Saturday, March 1, 2008

Does the entropy of search logs indicate that search should be easy?

Qiaozhu Mei had a fun talk at WSDM 2008 with dramatic, sometimes outlandish, but always thought-provoking statements about web search based on an analysis he did with Ken Church on the Live Search weblogs.

The paper, "Entropy of Search Logs: How Hard is Search? With Personalization? With Backoff?" (ACM page) covers much of the talk and adds more detail. An excerpt:
Although there are lots of pages out there, there are not that many pages that people actually go to ... [We] estimate the entropy of URLs (and queries and IP addresses) based on logs from Microsoft's www.live.com. We find that it takes just 22 bits to guess the next URL (or next query or next IP address). That is ... millions, not billions.

Large investments in clusters in the cloud could be wiped out if someone found a way to capture much of the value of billions [of indexed pages] in a small cache of millions.
So, this is one of the dramatic, thought-provoking, outlandish claims. Qiaozhu is arguing that analysis how many pages people actually go to in Live Search seems to indicate that a relatively small cache of pages (millions) would be sufficient to capture almost all searchers. During the talk, he took this even further, saying that there might be some possibility of fitting a search index of all the pages you might care about on a flash drive.

On the one hand, there is little doubt there is a long tail of infrequently executed queries and that many (and perhaps even most) queries can be satisfied from a reasonably large cache if it is well structured.

On the other hand, there appear to be large logical leaps in using entropy to make claims about the difficulty of the problems in search. Information entropy provides a lower bound on how much space is needed to encode information, the maximum compression possible for the information. The analyses in the paper, such as that all the URLs accessed through Live Search in the last two years could be encoded in 22.44 bits, provide the minimum number of bits required to encode that data. To take that minimum and then re-state it as the actual amount of effort required (e.g. "It takes around 22 bits to guess the next url") seems like it requires a fairly large leap of faith.

Practical issues also get in the way here -- such as new or updated pages and responding immediately to changes in behavior such as a major news event -- that make it seem unlikely that "large investments in expensive computer systems in the cloud to index billions of pages ... could ... be wiped out [because] ... a small cache of a few million pages ... [captures] much of the value."

And, other looks at similar data have said there is little potential to capture all of the value of a search engine with a large cache. For example, in SIGIR 2007, Baeza-Yates et al. wrote that:
In the query log we used, 88% of the unique queries are singleton queries, and 44% are singleton queries out of the whole volume. Thus, out of all queries in the stream composing the query log, the upper threshold on hit ratio is 56%.

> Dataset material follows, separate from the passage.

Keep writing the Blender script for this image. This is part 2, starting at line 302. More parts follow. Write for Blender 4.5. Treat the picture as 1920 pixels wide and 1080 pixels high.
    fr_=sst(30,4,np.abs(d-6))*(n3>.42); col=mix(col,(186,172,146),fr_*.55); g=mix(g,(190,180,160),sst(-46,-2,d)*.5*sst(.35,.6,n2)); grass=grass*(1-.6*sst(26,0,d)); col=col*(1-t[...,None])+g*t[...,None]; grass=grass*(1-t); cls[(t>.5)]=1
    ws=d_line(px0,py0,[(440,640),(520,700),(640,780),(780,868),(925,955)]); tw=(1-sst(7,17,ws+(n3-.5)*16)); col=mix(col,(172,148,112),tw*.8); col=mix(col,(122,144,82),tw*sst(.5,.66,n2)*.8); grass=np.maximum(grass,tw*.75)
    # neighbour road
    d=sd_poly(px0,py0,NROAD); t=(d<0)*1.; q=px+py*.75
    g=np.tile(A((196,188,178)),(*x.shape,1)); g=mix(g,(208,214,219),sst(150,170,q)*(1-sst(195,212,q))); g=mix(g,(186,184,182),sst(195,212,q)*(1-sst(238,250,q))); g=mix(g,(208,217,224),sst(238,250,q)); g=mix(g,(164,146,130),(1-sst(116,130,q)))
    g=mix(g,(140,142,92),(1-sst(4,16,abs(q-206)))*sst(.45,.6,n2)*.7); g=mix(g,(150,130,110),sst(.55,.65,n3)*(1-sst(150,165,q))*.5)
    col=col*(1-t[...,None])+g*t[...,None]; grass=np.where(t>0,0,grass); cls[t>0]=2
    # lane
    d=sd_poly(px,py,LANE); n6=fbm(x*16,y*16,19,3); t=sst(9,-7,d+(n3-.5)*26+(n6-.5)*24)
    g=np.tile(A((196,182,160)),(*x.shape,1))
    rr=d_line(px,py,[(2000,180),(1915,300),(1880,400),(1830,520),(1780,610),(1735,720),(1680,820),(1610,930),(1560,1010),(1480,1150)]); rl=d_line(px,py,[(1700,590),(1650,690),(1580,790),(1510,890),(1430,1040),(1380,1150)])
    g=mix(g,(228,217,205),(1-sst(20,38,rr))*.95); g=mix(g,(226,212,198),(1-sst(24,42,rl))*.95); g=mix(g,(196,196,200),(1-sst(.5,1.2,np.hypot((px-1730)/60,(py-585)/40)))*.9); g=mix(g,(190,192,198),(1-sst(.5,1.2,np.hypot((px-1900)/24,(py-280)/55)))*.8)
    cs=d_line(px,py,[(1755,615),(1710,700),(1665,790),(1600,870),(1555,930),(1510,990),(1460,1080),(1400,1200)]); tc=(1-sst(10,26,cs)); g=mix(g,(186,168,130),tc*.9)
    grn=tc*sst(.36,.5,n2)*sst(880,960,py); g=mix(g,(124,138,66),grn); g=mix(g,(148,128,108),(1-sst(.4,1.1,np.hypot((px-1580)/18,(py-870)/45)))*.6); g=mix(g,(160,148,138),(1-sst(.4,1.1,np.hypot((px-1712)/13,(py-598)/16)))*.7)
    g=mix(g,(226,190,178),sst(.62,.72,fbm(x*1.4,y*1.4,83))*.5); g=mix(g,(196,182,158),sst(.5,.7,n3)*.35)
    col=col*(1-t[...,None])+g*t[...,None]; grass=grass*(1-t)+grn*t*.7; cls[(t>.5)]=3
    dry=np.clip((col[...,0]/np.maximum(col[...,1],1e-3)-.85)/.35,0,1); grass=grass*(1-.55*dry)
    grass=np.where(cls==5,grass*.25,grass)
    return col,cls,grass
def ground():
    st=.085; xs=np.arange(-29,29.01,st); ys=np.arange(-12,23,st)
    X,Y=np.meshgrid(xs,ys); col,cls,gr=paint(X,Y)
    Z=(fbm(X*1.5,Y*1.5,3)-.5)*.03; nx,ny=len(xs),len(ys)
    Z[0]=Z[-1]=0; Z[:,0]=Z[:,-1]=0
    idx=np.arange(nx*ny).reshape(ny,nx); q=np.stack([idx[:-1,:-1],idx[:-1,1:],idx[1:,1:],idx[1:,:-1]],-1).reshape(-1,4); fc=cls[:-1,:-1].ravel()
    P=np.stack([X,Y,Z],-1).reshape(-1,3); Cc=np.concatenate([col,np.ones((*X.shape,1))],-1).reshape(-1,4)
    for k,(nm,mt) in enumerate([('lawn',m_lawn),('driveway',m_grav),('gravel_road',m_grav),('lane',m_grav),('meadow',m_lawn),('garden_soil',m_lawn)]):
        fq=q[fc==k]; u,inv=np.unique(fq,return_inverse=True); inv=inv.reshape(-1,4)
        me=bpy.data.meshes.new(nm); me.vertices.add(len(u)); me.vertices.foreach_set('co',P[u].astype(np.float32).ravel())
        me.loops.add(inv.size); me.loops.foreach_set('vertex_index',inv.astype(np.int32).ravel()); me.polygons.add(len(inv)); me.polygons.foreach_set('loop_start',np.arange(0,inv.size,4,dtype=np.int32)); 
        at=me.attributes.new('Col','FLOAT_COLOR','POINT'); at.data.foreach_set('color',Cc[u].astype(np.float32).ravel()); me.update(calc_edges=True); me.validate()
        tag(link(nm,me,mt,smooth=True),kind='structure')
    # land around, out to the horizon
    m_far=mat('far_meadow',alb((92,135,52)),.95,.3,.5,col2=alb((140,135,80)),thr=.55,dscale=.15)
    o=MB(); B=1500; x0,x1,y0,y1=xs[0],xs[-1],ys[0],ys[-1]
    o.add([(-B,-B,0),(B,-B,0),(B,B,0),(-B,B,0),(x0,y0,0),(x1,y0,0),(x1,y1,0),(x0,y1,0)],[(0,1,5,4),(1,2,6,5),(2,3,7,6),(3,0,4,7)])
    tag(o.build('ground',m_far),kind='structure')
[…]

This is because only 56% of all the queries comprise queries that have multiple occurrences. It is important to observe, however, that not all queries in this 56% can be cache hits because of compulsory misses. This is different from capacity misses, which happen due to space constraints on the amount of memory the cache uses. If we consider a cache with infinite memory, then the hit ratio is 50%. Note that for an infinite cache there are no capacity misses.
Yet there remains much to consider here. While there may be large numbers of singleton queries, do those queries matter? Are there clicks on them? What would be the impact of dropping many of them (either by mapping them to similar queries that are in the cache or by returning no results)? The measures of entropy given by Qioazhu imply that many of these queries do not matter to users, part of why I found the paper so thought-provoking. Looking at cache size with respect to user experience -- satisfying queries that matter -- seems like fertile ground for further investigation.

The WSDM paper also had an interesting discussion of how much personalization could help with search, where "personalization" here is limited to looking at how users from the same IP range (e.g. grouping everyone in the 156.111.*.* block together). The authors found that the variation (as measured by entropy) of the URLs clicked for a query for an IP range was much less than the entropy overall. In giving an example of how MSG can be disambiguated to mean either "Madison Square Garden" or "Mono-sodium Glutamate", they imply that this is primarily due to the implicit information about location contained in IP addresses.

In this personalization/localization analysis and some of the other analyses in the paper, I did wonder if the drops in entropy are at least partially explained by reducing the data size. That is, when I limit to queries from a small IP range, there may be only a few people who did that query and clicked results, which would give me low entropy, but only because I have just a few examples. Even so, the conclusion makes intuitive sense, that adding information about IP address to queries can help disambiguate some queries, especially local searches.

Finally, the paper also includes brief but fun discussions of the difficulty of query suggestions, the variation in what people click on in the search results, and time of day and time of week effects. Definitely a fun and thought-provoking read.

Update: Video of Qiaozhu's talk is now available.